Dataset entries
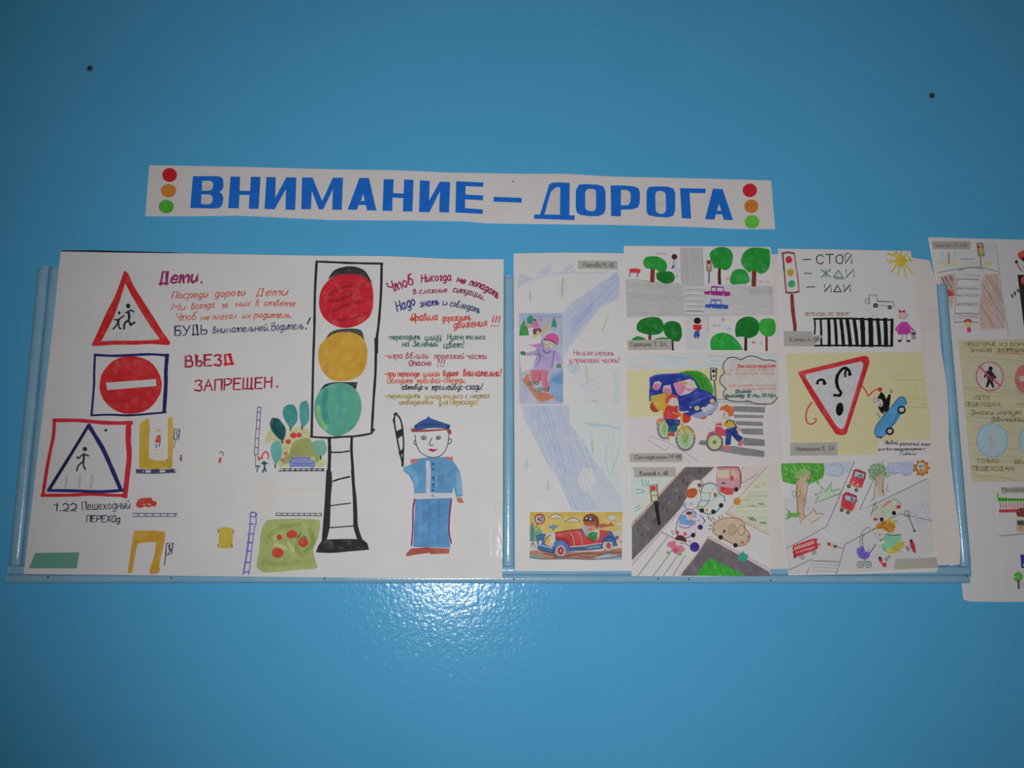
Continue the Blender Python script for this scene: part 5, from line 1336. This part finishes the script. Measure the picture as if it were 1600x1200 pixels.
g.e(998, 510, 28, 38, 'aaa4a0', rot=-20); g.ring(955, 490, 14, 20, 4, '606468'); g.e(957, 490, 12, 16, 'a4a4a4'); g.e(990, 490, 5, 8, '202022'); g.e(1002, 528, 7, 9, '343034'); g.e(1040, 598, 10, 10, 'a88070'); g.ring(1100, 408, 14, 11, 5, '4c5458')
g.nx('drawn_car'); g.fill('950 790, 960 730, 1020 640, 1100 550, 1170 465, 1210 460, 1235 500, 1220 560, 1150 680, 1080 760, 1010 820, 970 820', '3c84b0', 'w', False); g.l('950 790, 960 730, 1020 640, 1100 550, 1170 465, 1210 460, 1235 500, 1232 525', 6, '2c4c68'); g.l('960 810, 1010 824, 1060 780', 7, '2c4c68'); g.l('1170 590, 1100 730', 5, '2c4c68'); g.l('980 600, 1015 660', 8, '7c9cb0'); g.l('970 600, 1000 650', 4, '44687c')
g.e(1193, 575, 38, 38, '202226'); g.e(1193, 573, 22, 20, 'a8a4a4'); g.e(1193, 573, 5, 5, '505458'); g.e(1087, 765, 38, 36, '202226'); g.e(1088, 764, 20, 18, 'a8a8a8'); g.e(1088, 764, 5, 5, '505458'); g.e(1003, 820, 14, 9, '24303c')
g.done()
g = s5.ink('hand_lettering', 'P')
g.fill('980 860, 1455 835, 1460 980, 975 980', 'a6a2a0', 'p', False)
g.text('Любой', 1040, 882, 1155, 882, 34, 5, '202224', slant=.2); g.text('дорожний знак', 1175, 888, 1448, 895, 30, 4.6, '202224', slant=.2)
g.text('для вас', 985, 934, 1115, 934, 24, 4.2, '202224', slant=.2); g.text('предупрежденье с', 1125, 936, 1400, 932, 24, 4.2, '202224', slant=.2); g.text('Гибель!', 1175, 978, 1325, 975, 24, 4.2, '202224', slant=.2)
g.done()
tag(s5, '1234.5 692 1308 691 1309 711.5 1234.5 712', 'Матюшина Е. 7А', 'P', (245, 940, 590, 935), 36, 6, ref=150)

# ---- girl with a pram
D6, s6 = drawing('pencil drawing of a running girl pushing a purple pram past red cars',
                 '1220 724 1330 721.5 1451 720', '1451 720 1456 800 1466 892', '1232 899 1350 897 1466 892', '1220 724 1226 800 1232 899', 150, d=0.0199)
g = s6.ink('street_background', 'Q')
g.fill('125 100, 1440 92, 1500 1080, 190 1108', 'a0a0a2', 'p', False, .8)
PN = '5c5c62'
g.fill('130 420, 640 380, 830 520, 1450 240, 1480 900, 1100 1060, 190 1100, 150 900', '8c8c8c', 'p', False, .8)
g.hatch('400 560, 820 520, 1000 700, 700 820, 500 760', '909094', 30, 22, 9, .4)
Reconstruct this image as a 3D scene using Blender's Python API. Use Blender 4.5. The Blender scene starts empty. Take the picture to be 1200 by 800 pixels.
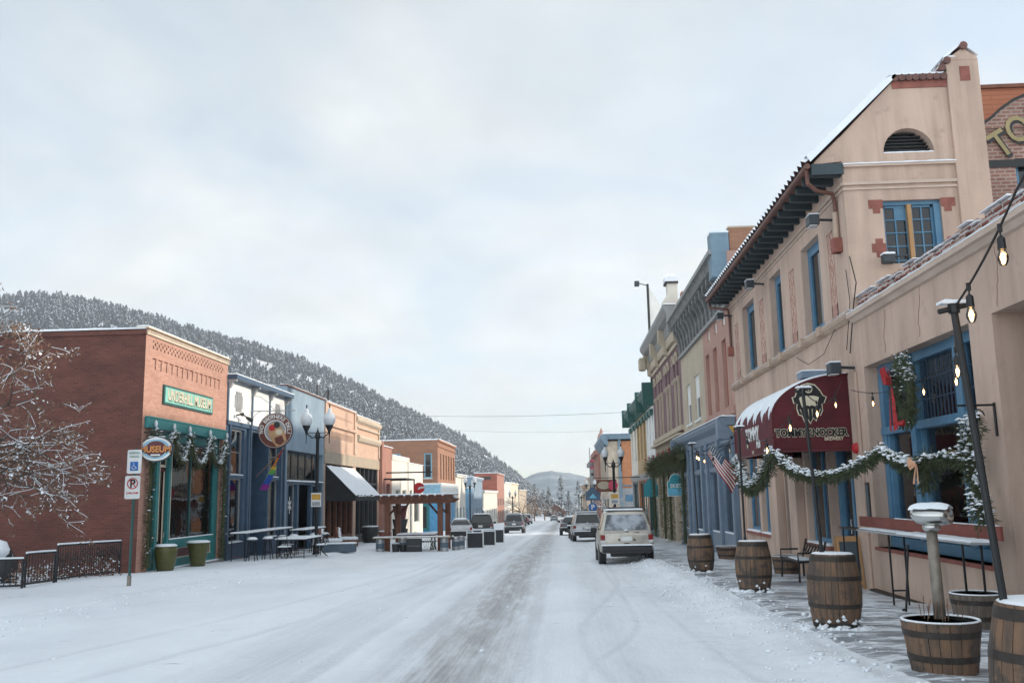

- [Short task]: Show all lines from the listing above in which "pixels" appears.

- [Exercise output]:
Continue the Blender Python script for this scene: part 5, from line 1336. This part finishes the script. Measure the picture as if it were 1600x1200 pixels.
Reconstruct this image as a 3D scene using Blender's Python API. Use Blender 4.5. The Blender scene starts empty. Take the picture to be 1200 by 800 pixels.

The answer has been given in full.